思い返すと生まれて言葉が話せない頃から、私の側には本があった。家には昔話集や童話集、カセットテープまであった。そして幼い頃の私は、毎日、眠りにつく前に母親に本を読んでもらっていた。本当に毎日。それも数冊。母親も大変だったと思う。

中学に上がるくらいまで誕生日プレゼントは本だった。漫画以外。図書館ににあるようなハードカバーの本。伝記モノやら実際にあった話やら推薦図書。家の学習机の棚は教科書じゃなくて「本」でいっぱいになった。

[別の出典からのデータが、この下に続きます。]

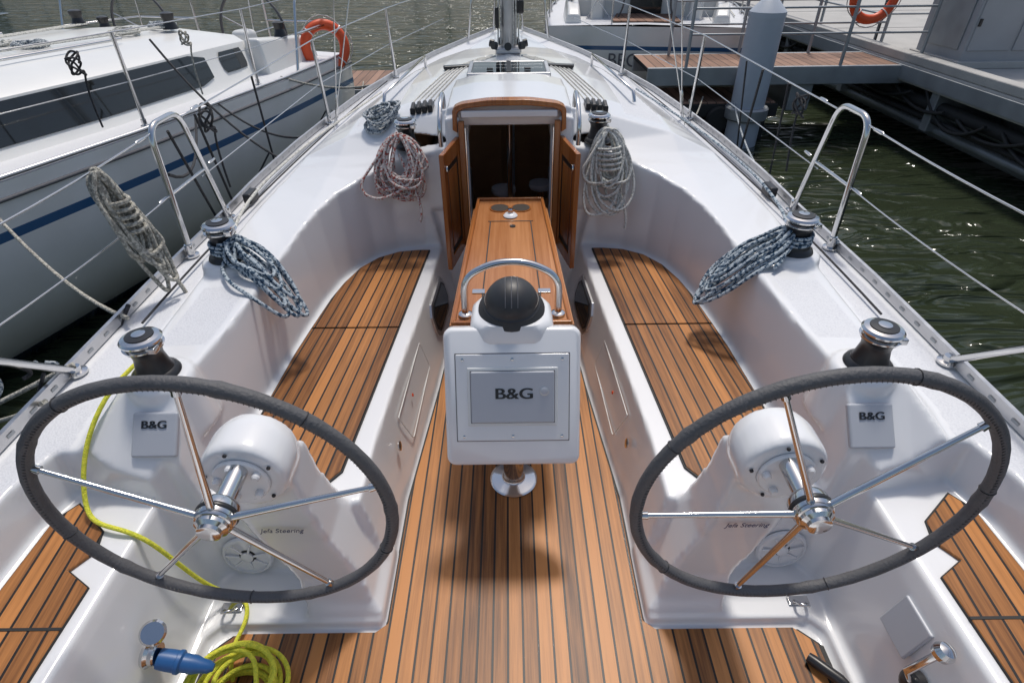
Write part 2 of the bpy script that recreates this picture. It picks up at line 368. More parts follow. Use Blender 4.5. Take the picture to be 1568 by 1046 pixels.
for p in me.polygons:
    p.use_smooth=True; c=p.center; nz=p.normal.z; ax=abs(c.x); i=0
    if nz>.9:
        if c.y>-.5 and c.z>.55:
            w=hw(c.y); h=half(c.y)
            if h[4][0]+.03<ax<w-.06: i=1
            elif 1.08<ax<1.25 and 1.60<c.y<2.0: i=1
            elif 3.46<c.y<4.9 and .68<ax<h[2][0]-.02 and h[4][0]>.8: i=1
    if 3.24<c.y<5.3 and ax<.66 and -.3<c.z<1.0 and not(nz>.3 and c.z>.5) and nz>-.5: i=2
    p.material_index=i
def hullshell(name,stations,parent,mat):
    V=[];F=[]
    for (y,w,z) in stations:
        pr=[(w+.006,z-.02),(w*.985+.006,.2),(w*.93,-.15),(w*.80,-.5),(w*.45,-.8),(0,-.9)]
        ring=[(x,y,zz) for x,zz in pr]+[(-x,y,zz) for x,zz in pr[::-1][1:]]
        V+=ring
    n=len(ring)
    for k in range(len(stations)-1):
        for i in range(n-1): F.append((k*n+i,k*n+i+1,(k+1)*n+i+1,(k+1)*n+i))
    F.append(tuple(range(n)))
    return mk(name,V,F,mat,parent,smooth=True)
hullshell('hull',[(y,hw(y),zd(y)) for y in [-.7,0,1,2,3,4,5,6,7,7.6,8.2,8.6,8.8]],boat,M['gel'])
for s in(1,-1):
    pts=[(s*(hw(y)-.02),y,zd(y)+.02) for y in [i*.2-.6 for i in range(0,47)]]
    V=[];F=[]
    for i,(x,y,z) in enumerate(pts):
        V+=[(x-.012,y,z-.022),(x-.008,y,z+.018),(x+.008,y,z+.018),(x+.012,y,z-.022)]
        if i: 
            for k in range(4): F.append(((i-1)*4+k,(i-1)*4+(k+1)%4,i*4+(k+1)%4,i*4+k))
    mk('toe_rail',V,F,M['alu'],boat)
    V=[];F=[]
    for i in range(80):
        y=-.5+i*.11
        if y>8: break
        x=s*(hw(y)-.02-.0115); z=zd(y)+.016; a=len(V)
        V+=[(x,y,z-.006),(x,y+.03,z-.006),(x,y+.03,z+.006),(x,y,z+.006)]; F.append((a,a+1,a+2,a+3))
    mk('toe_rail_slots',V,F,M['galv'],boat)
    tube('genoa_track',[(s*(hw(y)-.10),y,zd(y)+.008) for y in(2.9,3.5,4.2,4.8)],.009,M['alu'],boat)
    box('genoa_car',(s*(hw(3.2)-.10),3.2,.66),(.05,.12,.06),M['black'],boat,.012)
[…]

漫画買っていいよと言われてからしばらくは、活字本と距離ができた。それも束の間、今度はエッセイを読み漁った。さくらももこのエッセイは記憶するまで読み返した。本といえばフィクションしか知らなかった私にとっては、新しい世界だったのだ。

結局本の虫に戻った私が次に出会ったのは。

戯曲、台本だった。

ト書きとセリフの応酬と簡単な背景。動きや機材についての指示。あとは何もない。今まで、本というのは全部書いてあったのだ。描写も主人公の思いも背景も容易に言葉から想像することが出来た。でも、台本にはそれがなかったのだ。言葉のやり取りや簡単な設定から想像して創造する。台本は読む人のためのものでなく、表現する人のためにあるのだと思う。表現する人は、それを楽しんで観てもらうために使う。読む、読み込む、そして作る。台本という本は、これまでの私の本に対する概念とはかなり違った。読んで、作って、表現するためのツール、原点だった。そんな台本とは10年以上、一緒にいた。

今、私の横にいるのは、書店で購入した本屋大賞受賞作品。様々なタイプがいたが、物心ついてから本が近くに居なかったことはない。最近じゃスマホやiPadで本が読めるようになったがどうもダメだ。私は本に触れていたいのだ。触り心地や匂いを感じながら、読みたいのだ。台本もそうだった。端末だと驚く程覚えられない。身体に入ってこないのだ。

今後ますますデジタル化が進んで、本片手に時間を潰す、なんてことも世の中からなくなってしまうかもしれない。

それでも私は、変わらず書店に足を運ぶのだろう。そして本を買い、触感と匂いを感じながら、読み耽る。

私のそばには本がずっとあった。これからも、ずっとある。

ずらっと本の並んだ棚が、愛おしく誇らしい。